Wednesday, December 26, 2012

The power of thought - an ever evolving video frontier


This Christmas present was bought for a friend who is a a keen gardener, worms and I'm about to eat this one. Yum!

Fancy one?

No, I'm not pinning for a spot in "I'm a celebrity get me out of here", where all sorts of grubs are consumed with creased faces. This action perhaps captures the eloquence of that mystifying subject, semiotics.

Here's the box the worms came in.



The image is of worms, which is the mental image - the signified. Worms. YUK! But look closely and its chocolate made to look like worms.

Through out art and cinema this play of the mental image and the image proper has been the crux of creativity on the one hand and in the hands of the despot, demagoguery.

With respected film makers we value its use. In fictional films, a light extinguishing with youngsters walking in an empty house evokes fear and imminent danger. With image makers whose lack of film knowledge is questionable, we are left unsure of any use of motifs, and their thinking.


Why is that?

You probably have a few good reasons yourself. But one of the more compelling is whether the film maker understands the implications and intentionality of the use of the image.

The worm-chocolate image is in fact quite literal as an example.

More complex events that are wrapped in cultural schema require more complex and dialectically subtle interpretations for the filmmaker to put them on the screen for you and I to negotiate.

As the viewers we then make our own independent connections. But if the video maker has done her homework, we veer closer to her intentions.  However the power of thought is as much  a socio-cultural phenomena.

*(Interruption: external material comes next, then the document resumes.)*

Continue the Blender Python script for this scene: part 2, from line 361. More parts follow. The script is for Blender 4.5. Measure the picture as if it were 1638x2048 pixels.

What works in India may not necessarily carry in the US and even within a region there will be differences.

Appreciating our differences is at the very heart of great image making, but paradoxically acknowledging that strong critique is welcome in most places is another.

And in critiquing, there exists a state of objectivity where we steer away from the personal to the intelligible. The power of thought is indeed powerful, but great image making attempts to understand the effect of these thoughts upon us.